═══ Data section

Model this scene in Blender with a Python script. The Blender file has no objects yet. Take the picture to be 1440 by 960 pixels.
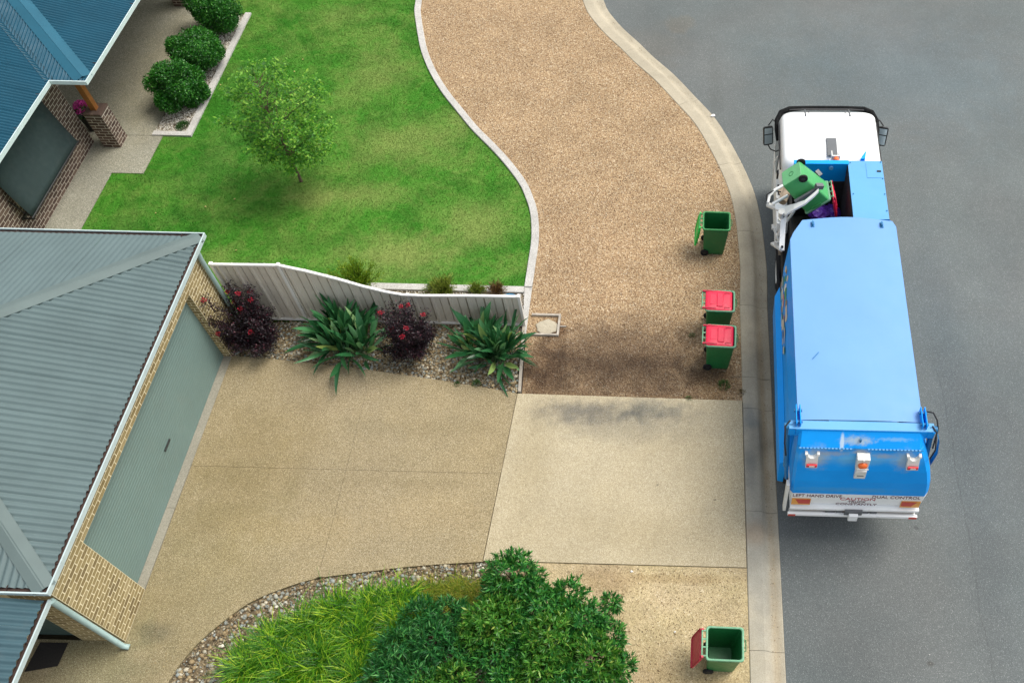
import bpy, math, random
import numpy as np
from mathutils import Vector, Matrix, Euler
random.seed(7)
rng = np.random.default_rng(11)
sc = bpy.context.scene
COL = sc.collection
R = math.radians

# ------------------------------------------------------------------ camera
TILT, ROLL, YAW, FPX, PPX, PPY, CAMH = 35.45, 0.86, 0.68, 1258.0, 941.0, 480.0, 17.0
M3 = (Matrix.Rotation(R(YAW), 3, 'Z') @ Matrix.Rotation(R(TILT), 3, 'X') @ Matrix.Rotation(R(ROLL), 3, 'Z'))
cam_d = bpy.data.cameras.new('camera')
cam = bpy.data.objects.new('camera', cam_d)
COL.objects.link(cam)
cam.matrix_world = Matrix.Translation((0, 0, CAMH)) @ M3.to_4x4()
cam_d.sensor_width = 36.0
cam_d.lens = FPX / 1440 * 36
cam_d.shift_x = -(PPX - 720) / 1440
cam_d.shift_y = 0.0
cam_d.clip_start = 0.1
cam_d.clip_end = 3000
sc.camera = cam

# ------------------------------------------------------------------ light
SUN_EL, SUN_AZ = 60.0, 60.0           # azimuth measured clockwise from +Y
w = bpy.data.worlds.new('World'); sc.world = w; w.use_nodes = True
nt = w.node_tree
sky = nt.nodes.new('ShaderNodeTexSky'); sky.sky_type = 'NISHITA'; sky.sun_disc = False
sky.sun_elevation = R(SUN_EL); sky.sun_rotation = R(SUN_AZ)
sky.air_density = 1.0; sky.dust_density = 3.0; sky.ozone_density = 1.0
bg = nt.nodes['Background']; bg.inputs['Strength'].default_value = 0.15
hs = nt.nodes.new('ShaderNodeHueSaturation'); hs.inputs['Saturation'].default_value = 0.30      # an overcast, nearly colourless sky
nt.links.new(sky.outputs[0], hs.inputs['Color']); nt.links.new(hs.outputs[0], bg.inputs['Color'])
sun_d = bpy.data.lights.new('sun', 'SUN'); sun_d.energy = 1.8; sun_d.angle = R(32); sun_d.color = (1.0, 0.93, 0.82)
sun = bpy.data.objects.new('sun', sun_d); COL.objects.link(sun)
sd = Vector((math.sin(R(SUN_AZ)) * math.cos(R(SUN_EL)), math.cos(R(SUN_AZ)) * math.cos(R(SUN_EL)), math.sin(R(SUN_EL))))
sun.rotation_euler = sd.to_track_quat('Z', 'Y').to_euler()
sc.view_settings.view_transform = 'Standard'; sc.view_settings.look = 'None'
sc.view_settings.exposure = 0.60; sc.view_settings.gamma = 1.0

def at(px, py, z=0.0):
    d = M3 @ Vector((px - PPX, -(py - PPY), -FPX))
    t = (z - CAMH) / d.z
    return Vector((t * d.x, t * d.y, z))
def a2(px, py, z=0.0):
    p = at(px, py, z); return (p.x, p.y)
def proj(P):
    v = M3.transposed() @ (Vector(P) - Vector((0, 0, CAMH)))
    return PPX - FPX * v.x / v.z, PPY + FPX * v.y / v.z

# ------------------------------------------------------------------ object helpers
def link(o, parent=None):
    COL.objects.link(o)
    if parent is not None: o.parent = parent
    return o
def tag(o, label=None, cat=None, group=None, kind=None):
    if label: o['label'] = label
    if cat: o['category'] = cat
    if group: o['group'] = group
    if kind: o['kind'] = kind
    return o
def thing(name, label, cat, loc=(0, 0, 0), rot=(0, 0, 0), group=None):
    o = bpy.data.objects.new(name, None); o.location = loc; o.rotation_euler = rot; o.empty_display_size = 0.2
    link(o); return tag(o, label, cat, group)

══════

• [Your instructions]: Report all lines of the data above that include the string "objects".

• [Response to the task]:
Model this scene in Blender with a Python script. The Blender file has no objects yet. Take the picture to be 1440 by 960 pixels.
cam = bpy.data.objects.new('camera', cam_d)
COL.objects.link(cam)
sun = bpy.data.objects.new('sun', sun_d); COL.objects.link(sun)
    COL.objects.link(o)
    o = bpy.data.objects.new(name, None); o.location = loc; o.rotation_euler = rot; o.empty_display_size = 0.2